I'm a fan of Hitchcock movies. He was a master of suspense, but also a master of putting people in situations that in theory were easy to escape if they just immediately went to the authorities instead of trying to fix it themselves. The fix ends up making things worse, then they attempt to fix that secondary problem which only leads to a tertiary problem, and things snowball from there. "Tucker and Dale vs Evil" is hillbilly Hitchcock.

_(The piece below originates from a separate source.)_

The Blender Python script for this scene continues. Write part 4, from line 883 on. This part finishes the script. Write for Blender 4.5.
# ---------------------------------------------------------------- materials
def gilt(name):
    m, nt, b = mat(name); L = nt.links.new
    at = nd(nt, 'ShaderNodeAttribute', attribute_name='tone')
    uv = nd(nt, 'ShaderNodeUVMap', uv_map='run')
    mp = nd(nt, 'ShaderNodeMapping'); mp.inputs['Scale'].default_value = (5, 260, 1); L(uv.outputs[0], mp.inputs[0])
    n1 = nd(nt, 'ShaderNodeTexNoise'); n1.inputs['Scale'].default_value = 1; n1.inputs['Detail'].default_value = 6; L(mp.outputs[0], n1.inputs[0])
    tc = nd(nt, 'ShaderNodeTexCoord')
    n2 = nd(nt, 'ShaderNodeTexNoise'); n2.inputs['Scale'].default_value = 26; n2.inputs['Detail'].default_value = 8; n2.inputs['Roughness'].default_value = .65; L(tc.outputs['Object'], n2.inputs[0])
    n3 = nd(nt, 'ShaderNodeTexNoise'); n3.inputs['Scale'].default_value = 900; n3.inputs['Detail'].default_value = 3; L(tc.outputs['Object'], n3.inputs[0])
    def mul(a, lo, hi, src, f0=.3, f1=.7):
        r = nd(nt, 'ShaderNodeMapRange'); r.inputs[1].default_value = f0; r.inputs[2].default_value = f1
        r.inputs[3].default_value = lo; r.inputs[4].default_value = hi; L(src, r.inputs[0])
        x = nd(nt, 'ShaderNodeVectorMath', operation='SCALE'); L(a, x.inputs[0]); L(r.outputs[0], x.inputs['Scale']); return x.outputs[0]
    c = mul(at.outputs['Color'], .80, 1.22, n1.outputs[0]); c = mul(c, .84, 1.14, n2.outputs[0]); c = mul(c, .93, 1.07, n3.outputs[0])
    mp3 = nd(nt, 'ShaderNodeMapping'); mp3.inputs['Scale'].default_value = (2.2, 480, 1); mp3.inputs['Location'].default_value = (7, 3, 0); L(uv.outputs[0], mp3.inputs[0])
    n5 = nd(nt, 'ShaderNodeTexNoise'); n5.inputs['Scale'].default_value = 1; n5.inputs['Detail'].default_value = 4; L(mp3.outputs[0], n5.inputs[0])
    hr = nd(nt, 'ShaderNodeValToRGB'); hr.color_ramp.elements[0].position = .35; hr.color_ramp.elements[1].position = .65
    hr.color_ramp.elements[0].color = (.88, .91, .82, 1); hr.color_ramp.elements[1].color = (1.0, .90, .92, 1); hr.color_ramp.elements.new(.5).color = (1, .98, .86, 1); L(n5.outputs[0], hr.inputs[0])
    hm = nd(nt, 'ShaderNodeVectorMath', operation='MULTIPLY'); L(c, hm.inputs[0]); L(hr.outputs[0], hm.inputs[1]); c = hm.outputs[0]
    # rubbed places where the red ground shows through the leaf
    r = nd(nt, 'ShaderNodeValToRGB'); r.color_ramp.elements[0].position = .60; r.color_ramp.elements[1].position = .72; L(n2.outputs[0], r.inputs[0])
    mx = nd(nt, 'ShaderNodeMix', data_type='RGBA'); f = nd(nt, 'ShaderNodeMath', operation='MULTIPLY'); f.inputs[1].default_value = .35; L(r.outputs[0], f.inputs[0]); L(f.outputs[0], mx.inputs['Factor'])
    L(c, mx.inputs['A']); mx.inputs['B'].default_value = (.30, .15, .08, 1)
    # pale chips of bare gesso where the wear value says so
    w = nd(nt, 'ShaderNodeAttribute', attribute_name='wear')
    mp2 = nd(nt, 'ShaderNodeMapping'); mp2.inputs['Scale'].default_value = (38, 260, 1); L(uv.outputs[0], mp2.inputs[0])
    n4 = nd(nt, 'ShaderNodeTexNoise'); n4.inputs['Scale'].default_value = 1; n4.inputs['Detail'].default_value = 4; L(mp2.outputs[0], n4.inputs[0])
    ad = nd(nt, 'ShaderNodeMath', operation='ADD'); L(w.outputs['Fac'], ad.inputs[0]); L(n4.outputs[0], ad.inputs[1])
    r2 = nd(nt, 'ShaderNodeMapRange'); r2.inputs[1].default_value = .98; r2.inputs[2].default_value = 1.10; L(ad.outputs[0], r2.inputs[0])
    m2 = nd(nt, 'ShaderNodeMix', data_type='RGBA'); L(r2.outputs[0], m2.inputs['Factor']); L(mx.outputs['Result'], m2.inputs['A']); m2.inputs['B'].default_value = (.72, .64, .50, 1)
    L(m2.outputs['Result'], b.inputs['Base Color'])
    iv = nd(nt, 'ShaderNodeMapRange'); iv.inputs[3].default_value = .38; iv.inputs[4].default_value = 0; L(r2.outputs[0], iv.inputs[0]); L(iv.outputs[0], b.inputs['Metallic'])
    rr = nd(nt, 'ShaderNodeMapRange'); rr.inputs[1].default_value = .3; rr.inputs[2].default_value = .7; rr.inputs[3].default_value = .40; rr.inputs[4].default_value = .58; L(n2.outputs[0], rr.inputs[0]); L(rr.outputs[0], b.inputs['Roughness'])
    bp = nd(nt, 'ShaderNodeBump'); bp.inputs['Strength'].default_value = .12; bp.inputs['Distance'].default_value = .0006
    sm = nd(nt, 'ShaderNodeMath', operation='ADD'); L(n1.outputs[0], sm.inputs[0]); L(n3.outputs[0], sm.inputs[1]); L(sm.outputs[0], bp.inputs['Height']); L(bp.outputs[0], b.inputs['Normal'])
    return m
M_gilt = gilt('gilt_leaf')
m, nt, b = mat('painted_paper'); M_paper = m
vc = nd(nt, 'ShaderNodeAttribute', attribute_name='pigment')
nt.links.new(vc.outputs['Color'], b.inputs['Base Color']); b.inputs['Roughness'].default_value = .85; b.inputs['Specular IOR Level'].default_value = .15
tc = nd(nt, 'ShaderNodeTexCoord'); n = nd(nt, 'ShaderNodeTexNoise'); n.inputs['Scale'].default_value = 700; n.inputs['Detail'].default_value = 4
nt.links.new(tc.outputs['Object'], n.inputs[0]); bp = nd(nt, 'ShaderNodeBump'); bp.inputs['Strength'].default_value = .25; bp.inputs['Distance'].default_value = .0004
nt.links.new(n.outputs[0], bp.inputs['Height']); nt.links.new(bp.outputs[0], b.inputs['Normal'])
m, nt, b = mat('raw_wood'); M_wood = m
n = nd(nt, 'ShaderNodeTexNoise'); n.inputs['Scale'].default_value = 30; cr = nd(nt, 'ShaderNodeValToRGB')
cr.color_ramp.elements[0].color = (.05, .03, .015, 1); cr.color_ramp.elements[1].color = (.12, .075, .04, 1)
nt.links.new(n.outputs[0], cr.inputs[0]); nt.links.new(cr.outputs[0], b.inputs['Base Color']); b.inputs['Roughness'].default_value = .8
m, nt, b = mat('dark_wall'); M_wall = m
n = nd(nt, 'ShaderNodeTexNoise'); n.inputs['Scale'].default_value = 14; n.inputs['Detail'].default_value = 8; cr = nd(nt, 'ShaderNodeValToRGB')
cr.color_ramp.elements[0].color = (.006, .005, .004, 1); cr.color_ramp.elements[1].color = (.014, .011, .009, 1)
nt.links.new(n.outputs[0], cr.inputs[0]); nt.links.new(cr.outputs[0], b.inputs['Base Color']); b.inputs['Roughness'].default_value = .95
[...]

A group of sexy college kids decide to spend Memorial Day weekend camping out. Deep in the woods of West Virginia, they meet up with some cliched mountain men, muddy overalls, flannel shirts, trucker hats, rusted pickup truck, the whole nine. Despite their look, Tucker and Dale are just average dudes, living their best life with what they were dealt. The college kids decide to just books by their cover, and are skeeved out.

Later that night, the kids tell a horror story about murderous hicks that slaughtered a group of kids in that same area. To ease the tension, they decide to go for a swim, coincidentally in the same lake where Tucker and Dale are fishing. A quick moment of misunderstanding leaves the hicks in care of one of the girls, and the rest of the group fearing that she's been abducted.

Everything from there just gets crazier and bloodier and more ludicrous. Tucker and Dale realize things look bad and they can't just call the cops to try to calmly explain why dead bodies are scattered around their property, so they keep trying to clean up their own mess. The kids keep dying in more and more outrageous ways, pushing the lines of believability but just real enough to say "well, I guess that could happen."

Despite being a good combination of gory and goofy, something never felt right. I'm not sure if it was the pacing or what, but things just never felt comfortable. It might have been a directorial choice to keep the audience uneasy, just like the characters were, but something just bugged me the whole time. I love Alan Tudyk (Tucker), and Tyler Labine was solid as Dale. The acting from the college kids was unimpressive, but I get that they were playing stereotypes like the douche-frat-bro, the princess, the surprisingly-smart-babe, and the black guy. They may have fared better using a smaller group of teens, but then you wouldn't have quite as many fun deaths. All these ups and downs kept "Tucker and Dale vs Evil" in the realm of good-but-not-real-good movies.

 [Celluloid Hero] gives "Tucker and Dale vs Evil" a 6 out of 10.